>> Begin Stored data

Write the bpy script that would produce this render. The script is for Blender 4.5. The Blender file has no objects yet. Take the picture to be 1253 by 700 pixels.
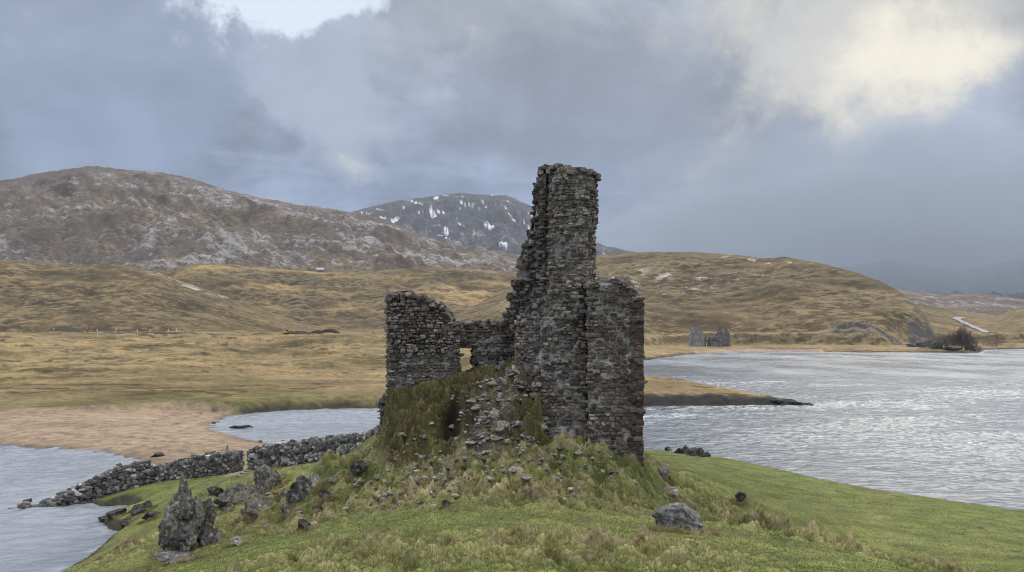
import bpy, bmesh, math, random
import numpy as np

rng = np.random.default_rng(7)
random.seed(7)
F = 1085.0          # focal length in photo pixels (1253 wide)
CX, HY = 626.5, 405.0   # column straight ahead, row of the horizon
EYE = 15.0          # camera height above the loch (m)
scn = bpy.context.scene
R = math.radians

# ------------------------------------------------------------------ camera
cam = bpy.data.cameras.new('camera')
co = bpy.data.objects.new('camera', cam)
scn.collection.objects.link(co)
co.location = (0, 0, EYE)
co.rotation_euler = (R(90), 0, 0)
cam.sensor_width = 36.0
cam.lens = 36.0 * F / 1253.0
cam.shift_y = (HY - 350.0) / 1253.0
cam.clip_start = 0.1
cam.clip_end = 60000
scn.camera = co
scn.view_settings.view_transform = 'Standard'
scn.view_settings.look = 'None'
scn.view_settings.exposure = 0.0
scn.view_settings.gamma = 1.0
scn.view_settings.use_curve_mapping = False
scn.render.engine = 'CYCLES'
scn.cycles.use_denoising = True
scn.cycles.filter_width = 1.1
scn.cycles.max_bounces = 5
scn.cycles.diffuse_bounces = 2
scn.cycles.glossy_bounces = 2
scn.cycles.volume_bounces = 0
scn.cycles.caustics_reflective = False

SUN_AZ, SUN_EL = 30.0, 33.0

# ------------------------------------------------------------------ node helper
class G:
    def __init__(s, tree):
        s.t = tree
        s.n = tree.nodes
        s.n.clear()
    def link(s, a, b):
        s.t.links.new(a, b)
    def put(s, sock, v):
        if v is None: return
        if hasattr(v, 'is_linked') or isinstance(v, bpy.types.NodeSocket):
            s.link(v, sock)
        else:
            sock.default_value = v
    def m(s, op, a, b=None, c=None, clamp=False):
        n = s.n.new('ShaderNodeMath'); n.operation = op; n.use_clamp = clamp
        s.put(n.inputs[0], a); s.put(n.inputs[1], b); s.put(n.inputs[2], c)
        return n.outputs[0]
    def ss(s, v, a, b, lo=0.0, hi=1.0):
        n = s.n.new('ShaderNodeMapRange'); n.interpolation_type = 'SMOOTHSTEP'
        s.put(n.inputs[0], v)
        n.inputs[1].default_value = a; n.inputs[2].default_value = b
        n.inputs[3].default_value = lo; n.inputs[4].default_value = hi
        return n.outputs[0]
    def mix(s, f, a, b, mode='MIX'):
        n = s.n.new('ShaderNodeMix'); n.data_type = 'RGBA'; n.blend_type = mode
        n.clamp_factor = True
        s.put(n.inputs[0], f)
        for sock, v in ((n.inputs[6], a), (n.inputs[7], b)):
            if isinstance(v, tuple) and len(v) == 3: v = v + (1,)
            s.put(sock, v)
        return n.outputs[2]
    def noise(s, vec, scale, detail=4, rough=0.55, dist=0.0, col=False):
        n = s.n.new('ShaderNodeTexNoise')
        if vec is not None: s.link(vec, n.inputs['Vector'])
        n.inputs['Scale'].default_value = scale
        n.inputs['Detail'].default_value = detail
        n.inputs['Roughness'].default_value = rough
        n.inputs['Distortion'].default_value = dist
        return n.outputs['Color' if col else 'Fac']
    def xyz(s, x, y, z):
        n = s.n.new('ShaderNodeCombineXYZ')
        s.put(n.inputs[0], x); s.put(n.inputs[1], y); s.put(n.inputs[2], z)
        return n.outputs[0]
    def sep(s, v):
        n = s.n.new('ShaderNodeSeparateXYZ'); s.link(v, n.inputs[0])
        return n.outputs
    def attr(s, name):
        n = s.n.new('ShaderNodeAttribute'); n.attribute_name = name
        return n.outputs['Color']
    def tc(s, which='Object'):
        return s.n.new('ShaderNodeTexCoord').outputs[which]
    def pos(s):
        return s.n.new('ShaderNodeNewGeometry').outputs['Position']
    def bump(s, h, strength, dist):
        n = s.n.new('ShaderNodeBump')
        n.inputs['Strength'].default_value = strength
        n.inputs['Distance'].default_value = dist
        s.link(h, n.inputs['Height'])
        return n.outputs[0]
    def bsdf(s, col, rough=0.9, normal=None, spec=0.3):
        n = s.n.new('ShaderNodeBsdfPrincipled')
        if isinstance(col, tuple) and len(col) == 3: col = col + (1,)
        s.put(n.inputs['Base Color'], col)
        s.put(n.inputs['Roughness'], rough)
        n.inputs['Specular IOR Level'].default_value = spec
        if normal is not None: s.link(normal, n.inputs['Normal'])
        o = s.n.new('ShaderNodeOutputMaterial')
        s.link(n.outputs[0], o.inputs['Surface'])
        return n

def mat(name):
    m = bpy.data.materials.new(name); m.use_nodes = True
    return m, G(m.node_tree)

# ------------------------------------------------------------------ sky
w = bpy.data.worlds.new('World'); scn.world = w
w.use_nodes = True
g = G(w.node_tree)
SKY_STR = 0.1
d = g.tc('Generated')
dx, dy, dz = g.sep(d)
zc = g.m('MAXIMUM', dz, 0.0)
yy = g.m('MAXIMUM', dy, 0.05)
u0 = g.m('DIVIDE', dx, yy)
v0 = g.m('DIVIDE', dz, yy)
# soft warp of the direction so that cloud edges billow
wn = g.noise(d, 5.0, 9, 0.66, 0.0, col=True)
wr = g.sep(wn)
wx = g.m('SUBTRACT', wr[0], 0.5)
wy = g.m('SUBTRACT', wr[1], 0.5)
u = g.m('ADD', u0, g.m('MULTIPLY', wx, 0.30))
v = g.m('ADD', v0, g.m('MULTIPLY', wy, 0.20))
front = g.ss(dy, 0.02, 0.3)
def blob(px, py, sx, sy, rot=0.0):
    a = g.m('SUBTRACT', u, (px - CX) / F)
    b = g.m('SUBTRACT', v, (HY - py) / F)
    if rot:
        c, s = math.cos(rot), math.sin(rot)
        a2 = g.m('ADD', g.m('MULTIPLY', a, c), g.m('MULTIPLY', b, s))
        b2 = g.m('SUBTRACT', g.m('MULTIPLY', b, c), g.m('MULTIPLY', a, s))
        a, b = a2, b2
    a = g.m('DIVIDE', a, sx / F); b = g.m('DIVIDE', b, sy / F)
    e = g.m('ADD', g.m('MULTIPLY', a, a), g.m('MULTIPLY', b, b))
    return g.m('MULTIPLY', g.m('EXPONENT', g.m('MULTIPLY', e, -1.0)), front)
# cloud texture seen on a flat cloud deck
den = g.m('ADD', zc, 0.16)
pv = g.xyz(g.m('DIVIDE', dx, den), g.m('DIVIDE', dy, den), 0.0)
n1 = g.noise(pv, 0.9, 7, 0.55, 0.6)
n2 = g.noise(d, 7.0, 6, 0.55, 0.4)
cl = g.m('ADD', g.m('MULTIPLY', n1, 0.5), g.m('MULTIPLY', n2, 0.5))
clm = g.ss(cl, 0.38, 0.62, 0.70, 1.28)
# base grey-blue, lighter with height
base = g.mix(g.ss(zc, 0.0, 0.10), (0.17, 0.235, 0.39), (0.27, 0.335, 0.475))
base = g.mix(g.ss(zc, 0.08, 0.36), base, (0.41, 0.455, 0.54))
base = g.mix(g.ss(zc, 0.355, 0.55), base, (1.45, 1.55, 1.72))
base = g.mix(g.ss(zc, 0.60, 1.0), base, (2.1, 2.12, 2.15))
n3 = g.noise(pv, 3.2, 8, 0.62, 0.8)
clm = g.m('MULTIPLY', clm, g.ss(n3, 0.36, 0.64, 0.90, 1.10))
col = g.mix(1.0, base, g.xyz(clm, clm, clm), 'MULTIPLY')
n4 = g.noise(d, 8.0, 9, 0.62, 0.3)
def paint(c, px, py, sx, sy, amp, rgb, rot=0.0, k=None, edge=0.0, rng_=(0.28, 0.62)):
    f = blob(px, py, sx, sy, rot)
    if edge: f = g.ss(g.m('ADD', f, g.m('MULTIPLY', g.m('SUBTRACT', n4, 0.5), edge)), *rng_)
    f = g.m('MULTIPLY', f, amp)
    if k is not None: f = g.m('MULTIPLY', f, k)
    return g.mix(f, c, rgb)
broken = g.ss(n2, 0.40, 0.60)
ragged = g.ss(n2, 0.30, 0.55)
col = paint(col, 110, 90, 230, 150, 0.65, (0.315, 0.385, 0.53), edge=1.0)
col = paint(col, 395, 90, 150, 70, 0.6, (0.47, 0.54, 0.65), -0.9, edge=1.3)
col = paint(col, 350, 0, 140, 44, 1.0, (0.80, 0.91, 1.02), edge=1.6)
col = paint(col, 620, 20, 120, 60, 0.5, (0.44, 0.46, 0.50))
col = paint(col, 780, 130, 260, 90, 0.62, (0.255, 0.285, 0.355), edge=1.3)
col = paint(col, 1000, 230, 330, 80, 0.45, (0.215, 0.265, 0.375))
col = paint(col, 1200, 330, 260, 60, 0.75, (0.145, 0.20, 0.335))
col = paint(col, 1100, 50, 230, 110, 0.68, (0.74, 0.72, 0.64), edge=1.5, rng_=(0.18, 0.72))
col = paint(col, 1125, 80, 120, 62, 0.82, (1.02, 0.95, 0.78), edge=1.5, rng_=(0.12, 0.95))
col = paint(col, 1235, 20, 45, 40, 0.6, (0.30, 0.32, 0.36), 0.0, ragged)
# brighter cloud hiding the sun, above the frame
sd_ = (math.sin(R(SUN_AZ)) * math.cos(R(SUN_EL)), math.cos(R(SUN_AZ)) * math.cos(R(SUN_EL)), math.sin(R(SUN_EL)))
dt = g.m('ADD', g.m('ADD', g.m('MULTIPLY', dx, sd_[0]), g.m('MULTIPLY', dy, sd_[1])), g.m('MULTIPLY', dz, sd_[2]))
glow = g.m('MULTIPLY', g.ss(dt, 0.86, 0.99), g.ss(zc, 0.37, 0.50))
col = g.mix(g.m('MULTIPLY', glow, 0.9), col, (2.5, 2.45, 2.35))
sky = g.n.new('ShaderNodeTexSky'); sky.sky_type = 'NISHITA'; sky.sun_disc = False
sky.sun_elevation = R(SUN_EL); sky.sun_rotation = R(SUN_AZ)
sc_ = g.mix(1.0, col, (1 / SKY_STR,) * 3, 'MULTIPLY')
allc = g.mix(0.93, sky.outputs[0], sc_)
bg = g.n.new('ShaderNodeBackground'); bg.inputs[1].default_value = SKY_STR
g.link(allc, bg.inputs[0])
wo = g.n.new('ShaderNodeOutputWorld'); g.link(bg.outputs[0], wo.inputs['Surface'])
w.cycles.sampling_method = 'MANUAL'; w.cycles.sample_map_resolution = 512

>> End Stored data

Exercise prompt: Set down again, exactly, the lines of the material above from its first line to the one with "R = math.radians", inclusive. Leave the pictures out.

Correct output:
Write the bpy script that would produce this render. The script is for Blender 4.5. The Blender file has no objects yet. Take the picture to be 1253 by 700 pixels.
import bpy, bmesh, math, random
import numpy as np

rng = np.random.default_rng(7)
random.seed(7)
F = 1085.0          # focal length in photo pixels (1253 wide)
CX, HY = 626.5, 405.0   # column straight ahead, row of the horizon
EYE = 15.0          # camera height above the loch (m)
scn = bpy.context.scene
R = math.radians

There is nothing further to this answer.